Vines at Chateau Canorgue, Bonnieux, Luberon, France
The movie itself has a timeless, ‘feel good’ factor.  True, it is set in one of the most visually stunning parts of the world, a cinematographer’s dream and they do an entrancing job. The natural Provencal light, so beguiling and inspiring to so many artists, Van Gogh, Gauguin and Cézanne, is all consuming, along with the striking ‘campagne’, richly abundant with its vineyards, olive groves and fruit trees. The charming medieval villages perchés are well featured.

Bonnieux
Bonnieux, Luberon, France
Gordes 

Gordes, the most splendid perched village in the Luberon, Provence
where the star of the film, Max, (Russell Crowe), circles the memorial in the center of town, several times, in his ‘little yellow car’ before meeting the Notaire!

A Good Year movie location Gordes.

Hôtel le Renaissance, Fanny’s (Marion Cotillard) cafe, also in Gordes.

Hôtel le Renaissance, Gordes, Luberon, Provence 'Fanny's Cafe' in the movie 'A Good Year'
Cucuron

And then finally that matter of fact French attitude, the shrug and the ‘poof’, which is perfectly encapsulated by Fanny whilst she and Max were watching the film by the water.

location for A Good Year, Cucuron, Luberon, Provence

Comedy, romance, beauty, maybe not oscar winning, but it is heart warming and delightful, with that special ‘je ne sais quoi’.

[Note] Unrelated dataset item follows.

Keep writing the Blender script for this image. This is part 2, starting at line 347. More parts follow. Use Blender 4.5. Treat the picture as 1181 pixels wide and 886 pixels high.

There is also a deeper, rather profound part to this tale. For set against the backdrop of beauty that characterizes Provence, The Luberon in particular, this story is about someone ‘finding’ themselves. Someone abandoning what they thought was of prime importance to them, their raison d’être. In this case, greed and power, the pursuit of gain, a world of grand excess, of dubious morals, where no-one can have too much material wealth and  ‘winning is the only thing’.

The dawning of this realization, for Max, is a gradual re-acquaintance, an adult coming to understand the soul of a much cherished place from childhood. For me the film’s most stirring line is when Max explains to the new love of his life, the gorgeous Fanny, why he needs to return to his mercenary, somewhat unscrupulous life in London; “This place doesn’t fit into my life” he states sadly, but Fanny swiftly responds “No Max, it is your life that does not fit into this place”.
Vineyards at Chateau Canorgue
For how can a life based almost entirely on gain fit into a world where the only important appointment of the day is lunch? Where people stop to smell the lavender, where few people are rushing, where values are deeply rooted and solid, where time has almost stood still.
Lavender of Provence, near Bonnieux, Luberon Valley
It begs the bigger question, ‘what is life all about?’ Something that Max ends up asking himself. He is among the fortunate few who firstly, stops to ask himself this big ‘life question’ and secondly is also able to make a choice; choosing between a life in London, where he could easily afford to buy two or maybe three, original Van-Goughs but probably, due to their priceless value, never actually see them, being forced to have them permanently locked away. Or, he could choose a new life, a different life, amongst the very beauty which inspired the artists, almost like being able to step into a painting.

Yes, I am sentimental, I know few of us can just abandon our well established lives and move to Provence. Careers, children, family commitments and the general ‘stuff of life’ stand before most of us like insurmountable road blocks. And Max was hardly ‘giving it all up’. He had inherited a stunning château, a thriving boutique vineyard and fallen in love with a ‘French Goddess’. This, after all is a Hollywood movie!

Yet those words of Fanny’s remain imprinted in my heart  “….it is your life that does not fit into this place”. For what is ‘our life’? Are we really living the life we want, in the place we want to be? What can each of us do to find what will make our own life as authentic and special as it should be? If you search carefully I bet you have more choice than you know!